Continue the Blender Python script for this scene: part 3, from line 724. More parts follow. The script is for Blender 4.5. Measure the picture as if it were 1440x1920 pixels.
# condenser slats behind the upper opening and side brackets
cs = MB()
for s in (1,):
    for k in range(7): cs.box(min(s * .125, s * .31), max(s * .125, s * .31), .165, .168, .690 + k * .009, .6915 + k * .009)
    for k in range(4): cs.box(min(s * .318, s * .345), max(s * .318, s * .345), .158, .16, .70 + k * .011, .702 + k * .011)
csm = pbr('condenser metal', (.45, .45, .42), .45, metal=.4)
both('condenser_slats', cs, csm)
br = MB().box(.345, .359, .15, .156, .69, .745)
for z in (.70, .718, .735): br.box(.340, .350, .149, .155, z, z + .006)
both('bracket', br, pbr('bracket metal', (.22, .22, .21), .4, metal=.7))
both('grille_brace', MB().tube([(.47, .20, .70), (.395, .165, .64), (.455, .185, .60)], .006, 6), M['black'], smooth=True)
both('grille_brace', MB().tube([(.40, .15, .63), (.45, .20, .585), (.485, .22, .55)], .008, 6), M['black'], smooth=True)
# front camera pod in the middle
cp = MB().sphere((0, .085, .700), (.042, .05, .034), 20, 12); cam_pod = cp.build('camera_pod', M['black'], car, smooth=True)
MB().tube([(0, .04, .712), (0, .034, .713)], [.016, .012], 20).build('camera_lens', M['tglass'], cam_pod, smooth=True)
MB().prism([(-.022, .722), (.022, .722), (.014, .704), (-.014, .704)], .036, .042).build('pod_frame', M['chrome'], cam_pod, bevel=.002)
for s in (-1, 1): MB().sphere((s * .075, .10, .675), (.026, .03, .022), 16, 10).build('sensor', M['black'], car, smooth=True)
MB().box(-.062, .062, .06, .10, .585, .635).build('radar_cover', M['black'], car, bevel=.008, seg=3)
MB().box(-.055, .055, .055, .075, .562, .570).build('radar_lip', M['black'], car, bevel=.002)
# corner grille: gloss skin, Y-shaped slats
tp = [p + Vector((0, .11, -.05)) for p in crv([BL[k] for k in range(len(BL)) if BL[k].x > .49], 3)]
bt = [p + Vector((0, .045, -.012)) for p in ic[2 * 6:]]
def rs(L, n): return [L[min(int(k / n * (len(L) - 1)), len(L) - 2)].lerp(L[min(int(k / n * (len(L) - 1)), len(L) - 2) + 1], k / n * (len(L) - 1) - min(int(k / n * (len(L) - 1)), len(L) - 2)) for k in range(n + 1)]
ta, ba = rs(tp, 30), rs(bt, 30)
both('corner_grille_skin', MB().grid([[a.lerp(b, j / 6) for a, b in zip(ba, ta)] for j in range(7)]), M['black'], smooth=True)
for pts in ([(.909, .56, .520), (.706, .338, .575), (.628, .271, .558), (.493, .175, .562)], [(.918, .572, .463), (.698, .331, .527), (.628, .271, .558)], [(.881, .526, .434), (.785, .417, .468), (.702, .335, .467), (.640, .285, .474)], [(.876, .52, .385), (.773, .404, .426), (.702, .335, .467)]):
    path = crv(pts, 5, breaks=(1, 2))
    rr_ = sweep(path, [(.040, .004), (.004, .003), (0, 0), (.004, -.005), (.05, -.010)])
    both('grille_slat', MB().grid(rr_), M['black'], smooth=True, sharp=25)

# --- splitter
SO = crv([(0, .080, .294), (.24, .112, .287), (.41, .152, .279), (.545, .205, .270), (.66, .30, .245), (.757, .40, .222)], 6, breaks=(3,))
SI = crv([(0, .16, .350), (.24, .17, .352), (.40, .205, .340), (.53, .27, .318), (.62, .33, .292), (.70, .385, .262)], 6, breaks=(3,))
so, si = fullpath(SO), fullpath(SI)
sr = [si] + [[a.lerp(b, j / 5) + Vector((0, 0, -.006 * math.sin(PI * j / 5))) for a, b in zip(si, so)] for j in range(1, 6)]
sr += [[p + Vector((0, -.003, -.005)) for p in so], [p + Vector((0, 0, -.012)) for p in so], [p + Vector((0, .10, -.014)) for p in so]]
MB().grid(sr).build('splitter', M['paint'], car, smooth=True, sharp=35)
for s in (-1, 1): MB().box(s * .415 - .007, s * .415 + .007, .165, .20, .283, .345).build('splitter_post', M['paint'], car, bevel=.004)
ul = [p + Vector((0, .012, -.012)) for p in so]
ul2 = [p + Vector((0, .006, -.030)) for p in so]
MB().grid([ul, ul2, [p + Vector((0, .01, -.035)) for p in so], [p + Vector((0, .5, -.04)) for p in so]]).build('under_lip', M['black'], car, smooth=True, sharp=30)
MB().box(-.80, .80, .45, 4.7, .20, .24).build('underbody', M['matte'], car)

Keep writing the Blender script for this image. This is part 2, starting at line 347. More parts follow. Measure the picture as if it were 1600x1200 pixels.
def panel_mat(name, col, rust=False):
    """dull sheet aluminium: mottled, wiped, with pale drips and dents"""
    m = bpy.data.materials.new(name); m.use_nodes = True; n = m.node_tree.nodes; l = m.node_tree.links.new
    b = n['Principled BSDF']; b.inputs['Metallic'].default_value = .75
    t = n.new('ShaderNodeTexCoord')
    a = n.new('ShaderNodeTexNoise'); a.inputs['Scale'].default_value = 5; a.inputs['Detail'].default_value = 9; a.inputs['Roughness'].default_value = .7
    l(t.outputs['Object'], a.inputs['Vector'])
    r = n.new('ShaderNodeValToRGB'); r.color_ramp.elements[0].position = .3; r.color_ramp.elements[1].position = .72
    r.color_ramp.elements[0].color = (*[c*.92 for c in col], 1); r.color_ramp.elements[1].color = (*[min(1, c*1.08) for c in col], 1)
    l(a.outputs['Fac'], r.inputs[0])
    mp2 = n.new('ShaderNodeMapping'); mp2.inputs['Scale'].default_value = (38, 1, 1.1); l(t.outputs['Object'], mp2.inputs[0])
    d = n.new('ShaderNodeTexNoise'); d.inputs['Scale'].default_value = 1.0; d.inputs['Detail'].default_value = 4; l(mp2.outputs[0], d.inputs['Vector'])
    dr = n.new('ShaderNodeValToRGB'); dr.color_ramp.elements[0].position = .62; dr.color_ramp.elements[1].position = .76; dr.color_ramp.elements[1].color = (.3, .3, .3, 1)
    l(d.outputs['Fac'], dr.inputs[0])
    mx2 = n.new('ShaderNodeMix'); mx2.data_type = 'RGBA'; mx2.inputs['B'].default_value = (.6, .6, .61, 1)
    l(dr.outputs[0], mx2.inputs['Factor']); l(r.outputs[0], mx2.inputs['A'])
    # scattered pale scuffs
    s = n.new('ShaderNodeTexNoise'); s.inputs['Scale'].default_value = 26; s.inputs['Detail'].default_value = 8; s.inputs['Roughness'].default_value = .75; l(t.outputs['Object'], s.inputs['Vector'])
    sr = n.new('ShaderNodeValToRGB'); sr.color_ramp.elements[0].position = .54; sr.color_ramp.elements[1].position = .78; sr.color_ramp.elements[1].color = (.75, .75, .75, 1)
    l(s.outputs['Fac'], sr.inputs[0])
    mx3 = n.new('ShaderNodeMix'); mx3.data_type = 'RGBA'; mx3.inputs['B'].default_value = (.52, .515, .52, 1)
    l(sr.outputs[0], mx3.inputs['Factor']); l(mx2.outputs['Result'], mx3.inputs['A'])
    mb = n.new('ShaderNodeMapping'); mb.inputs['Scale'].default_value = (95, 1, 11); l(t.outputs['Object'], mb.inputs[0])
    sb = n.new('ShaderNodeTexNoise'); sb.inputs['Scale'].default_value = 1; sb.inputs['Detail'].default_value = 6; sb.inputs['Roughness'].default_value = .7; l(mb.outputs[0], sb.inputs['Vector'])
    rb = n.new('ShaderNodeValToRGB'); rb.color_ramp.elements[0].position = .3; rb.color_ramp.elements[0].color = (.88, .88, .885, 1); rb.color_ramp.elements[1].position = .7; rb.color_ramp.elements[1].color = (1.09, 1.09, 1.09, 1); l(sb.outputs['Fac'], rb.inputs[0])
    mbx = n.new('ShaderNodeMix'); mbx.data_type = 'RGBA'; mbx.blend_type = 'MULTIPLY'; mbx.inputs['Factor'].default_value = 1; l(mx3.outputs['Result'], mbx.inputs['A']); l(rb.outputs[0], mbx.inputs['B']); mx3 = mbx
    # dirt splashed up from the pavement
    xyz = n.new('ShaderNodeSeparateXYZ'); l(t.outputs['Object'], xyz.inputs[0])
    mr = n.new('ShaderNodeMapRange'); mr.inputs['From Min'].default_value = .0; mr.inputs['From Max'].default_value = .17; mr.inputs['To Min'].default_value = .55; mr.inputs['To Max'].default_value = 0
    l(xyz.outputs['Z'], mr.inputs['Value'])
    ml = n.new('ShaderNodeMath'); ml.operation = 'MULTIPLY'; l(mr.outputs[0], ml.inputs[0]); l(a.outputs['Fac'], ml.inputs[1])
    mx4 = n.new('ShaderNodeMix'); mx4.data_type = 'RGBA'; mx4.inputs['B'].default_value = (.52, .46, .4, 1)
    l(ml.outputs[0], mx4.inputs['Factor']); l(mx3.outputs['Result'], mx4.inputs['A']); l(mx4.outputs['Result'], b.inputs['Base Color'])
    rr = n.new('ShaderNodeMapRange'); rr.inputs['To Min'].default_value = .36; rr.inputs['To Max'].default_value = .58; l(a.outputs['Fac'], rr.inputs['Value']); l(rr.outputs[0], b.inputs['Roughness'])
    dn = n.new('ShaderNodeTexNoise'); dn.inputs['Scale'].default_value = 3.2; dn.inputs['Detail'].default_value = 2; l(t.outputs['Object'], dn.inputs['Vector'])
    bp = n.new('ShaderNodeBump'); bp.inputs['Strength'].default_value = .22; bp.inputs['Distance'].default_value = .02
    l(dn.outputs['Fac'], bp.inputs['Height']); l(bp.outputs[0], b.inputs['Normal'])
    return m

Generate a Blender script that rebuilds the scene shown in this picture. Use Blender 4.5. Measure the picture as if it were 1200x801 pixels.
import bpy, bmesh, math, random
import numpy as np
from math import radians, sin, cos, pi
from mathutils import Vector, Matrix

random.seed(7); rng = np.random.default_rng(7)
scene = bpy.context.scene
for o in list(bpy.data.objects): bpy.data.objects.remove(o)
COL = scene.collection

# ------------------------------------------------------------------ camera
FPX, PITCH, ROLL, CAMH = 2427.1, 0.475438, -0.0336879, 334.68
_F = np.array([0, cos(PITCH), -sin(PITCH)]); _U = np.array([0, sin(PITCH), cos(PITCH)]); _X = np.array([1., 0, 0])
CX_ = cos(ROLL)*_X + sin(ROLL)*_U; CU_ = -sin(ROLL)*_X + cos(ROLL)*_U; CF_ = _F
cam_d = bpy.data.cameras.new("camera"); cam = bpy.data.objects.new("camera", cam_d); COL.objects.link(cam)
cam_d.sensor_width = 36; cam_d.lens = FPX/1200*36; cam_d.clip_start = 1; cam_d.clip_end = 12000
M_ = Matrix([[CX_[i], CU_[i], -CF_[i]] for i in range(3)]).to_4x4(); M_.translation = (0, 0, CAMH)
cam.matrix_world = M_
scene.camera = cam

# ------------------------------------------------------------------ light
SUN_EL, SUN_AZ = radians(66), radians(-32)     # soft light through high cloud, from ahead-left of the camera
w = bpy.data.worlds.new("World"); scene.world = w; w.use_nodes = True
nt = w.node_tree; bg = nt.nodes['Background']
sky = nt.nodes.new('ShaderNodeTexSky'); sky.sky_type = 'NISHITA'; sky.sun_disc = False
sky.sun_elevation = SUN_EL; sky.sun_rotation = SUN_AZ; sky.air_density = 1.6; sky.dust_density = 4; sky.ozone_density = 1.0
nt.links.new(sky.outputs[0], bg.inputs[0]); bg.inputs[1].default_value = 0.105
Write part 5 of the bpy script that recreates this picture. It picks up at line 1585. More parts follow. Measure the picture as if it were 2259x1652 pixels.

Exercise brief
Set down, without any change, only the lines from the line that holds "Generate a Blender" through the line that holds "COL = scene.collection", both lines included.

Solution below
Generate a Blender script that rebuilds the scene shown in this picture. Use Blender 4.5. Measure the picture as if it were 1200x801 pixels.
import bpy, bmesh, math, random
import numpy as np
from math import radians, sin, cos, pi
from mathutils import Vector, Matrix

random.seed(7); rng = np.random.default_rng(7)
scene = bpy.context.scene
for o in list(bpy.data.objects): bpy.data.objects.remove(o)
COL = scene.collection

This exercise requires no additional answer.